S'ouvrant par un hommage à Moussa Sow (1953-2021), grande personnalité de la recherche au Mali, dont Anne Doquet et Jean-Paul Colleyn soulignent la " précision discrète ", ce numéro varia comporte plusieurs contributions sur des terrains d'étude en Afrique, tels qu'ils sont pensés et renseignés par des chercheurs qui en sont originaires, en collaboration rapprochée avec d'autres chercheurs basés en Europe et en Amérique. Gaetano Ciarcia évoque ainsi la mémoire du sociologue et poète béninois Émile Désiré Ologoudou, sa pensée oscillant entre marxisme et culte vodun. Un autre dialogue ethnographique est relaté par Lorenzo Macagno, par la révélation d'un échange épistolaire inédit entre le missionnaire et ethnographe mozambicain Kamba Simango et Franz Boas, auprès de qui il avait étudié et travaillé à New York en 1920-1921, contribuant aux premiers travaux de Melville Herskovits sur le Cattle Complex. Augustine Asaah analyse les interrogations de l'écrivaine guadeloupéenne Maryse Condé sur ses représentations et expériences d'amour/haine de l'Afrique. À sa façon, critique et exigeante, Jean Copans poursuit l'examen des travaux d'intellectuels africains contemporains à travers les publications récentes d'Alain Mabanckou (Huit leçons sur l'Afrique) et Abdourahman Waberi (Dictionnaire enjoué de l'Afrique, coédité avec Manbanckou). Claire Lefort-Rieu & Calvin Minfegue cosignent un article sur les conséquences instutionnelles de l'aide internationale en faveur des réfugiés à la frontière du Cameroun et de la République centrafricaine. Toujours au Cameroun, Georges Macaire Eyenga propose une analyse de l'usage des caméras de surveillance dans le contrôle de l'espace public à Yaoundé. Enfin, dans une perspective de très longue durée, Julien d'Huy questionne différentes méthodes d'analyse appliquées à des corpus mythographiques pour estimer la profondeur temporelle du motif du Soleil en tant qu'animal chassé.
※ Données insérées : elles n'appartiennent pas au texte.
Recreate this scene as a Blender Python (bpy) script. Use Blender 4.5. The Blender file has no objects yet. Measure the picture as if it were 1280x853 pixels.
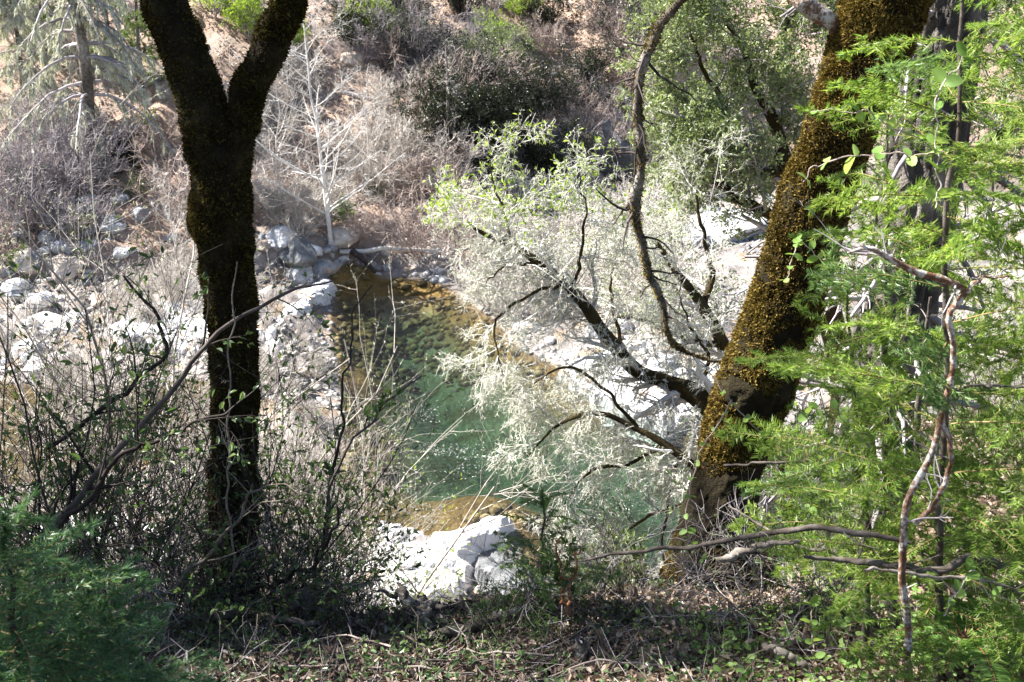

Le dossier thématique du numéro 243 des Cahiers d'Études africaines s'intitule "Monastères catholiques et développement". Il propose d'étudier le rôle des monastères catholiques en Afrique pour le développement local. Tandis que la question des recoupements entre religion et développement dans différentes régions du monde est devenue, en peu de temps, un domaine de recherche dynamique, aucune de ces études n'interroge les spécificités des monastères en lien avec le développement. Cette question a été largement étudiée par les historiens pour les abbayes du Moyen-Âge et le développement de l'Europe mais demeure oubliée pour les monastères d'Afrique contemporaine. Les exemples de ce dossier provenant de monastères au Sénégal, au Ghana, au Burkina Faso, au Bénin, au Togo et au Kenya serviront à analyser des aspects généraux des transformations qui apparaissent dans les sillages de l'arrivée de nouvelles communautés religieuses: les conflits autour du foncier, des nouvelles logiques économiques, ainsi que le changement des structures hiérarchiques et des rapports de genre. Les articles qui suivent montrent l'intérêt de faire des monastères en Afrique un sujet de recherche à part entière autant pour comprendre les aspects moins connus du catholicisme africain que pour saisir les transformations des sociétés contemporaines et les aspects de la globalisation.